The Story in Ice: Art and Life in Winter

The unique properties of water make it life-sustaining in the coldest months. And, if you look closely, it creates beautiful patterns.
by Mike Dunn

January is generally a quiet time in our woods. The buzzing of insects ceases with the first cold spell and the birds seem to save their voices for the breeding season ahead. When a cold wind blows, there are few leaves to rustle. And it seems most of the people I know spend more time inside. 

But I find the cold weather inviting and invigorating. The winter woods have a different beauty to them. The muted colors help me focus on the details of my surroundings — the shapes of trees, a track in the mud, the textures of a seed.

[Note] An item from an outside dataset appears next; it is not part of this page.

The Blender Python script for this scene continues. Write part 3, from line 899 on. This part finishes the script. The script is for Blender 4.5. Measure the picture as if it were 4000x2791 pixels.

Winter is also the time when our wet-weather stream tends to flow a bit more due to increased rainfall and the now-dormant trees lining its route being less thirsty. 

Even a trickle of water flowing in our little creek changes the landscape. Flowing water creates a soundscape as it caresses the rocks and exposed tree roots. Living things, both plant and animal, are drawn to water for its life-sustaining qualities.

In a 1957 essay, “The Flow of the River,” American anthropologist and author Loren Eiseley once wrote, “If there is magic on this planet, it is contained in water.” 

One of the most magical aspects is what happens when water is transformed and sculpted by the hand of Old Man Winter into ice. 

A unique quality of water is that its solid form, ice, is less dense than the liquid form. That is not the case with most liquids, whose solid form is more dense.

This is why ice floats on water. You may consider that important for your summertime tea or cocktails, but, in fact, this allows life as we know it to exist in our lakes and streams in cold-weather environments.

Since lakes and rivers freeze from top to bottom, it allows fish and other aquatic organisms to survive even when the surface of a lake has frozen over. If ice sank, the open water would be pushed to the top where it too would freeze, eventually causing the water bodies to fill with ice and freeze solid, killing all the life within them.

Ice not only sustains life, but also adds beauty to our world. When it gets really cold, our little creek is transformed into a natural art gallery of intricate patterns and forms. 

Last winter, we had a heavy rain that created a surge of water in the creek bed. Temperatures plummeted over the next few days as the water levels receded. The result was an array of suspended panes of ice decorated with swirls and geometric shapes.

I spent a couple of hours observing the artwork, using my phone’s camera to take the accompanying photos. I occasionally held the camera below a suspended sheet of ice and photographed upwards through the frozen lens to see its interpretation of the world above. 

These collaborative artists, cold and water, work together to create a variety of pieces — some bold, some delicate, all ephemeral. In Blind Willow, Sleeping Woman, Japanese writer Haruki Murakami wrote: “Ice contains no future, just the past, sealed away.”

So, in the next bout of frigid weather, bundle up and take a walk along a local stream or pond. Gaze upon winter’s art gallery and see if you can decipher the story in the ice before the show melts away.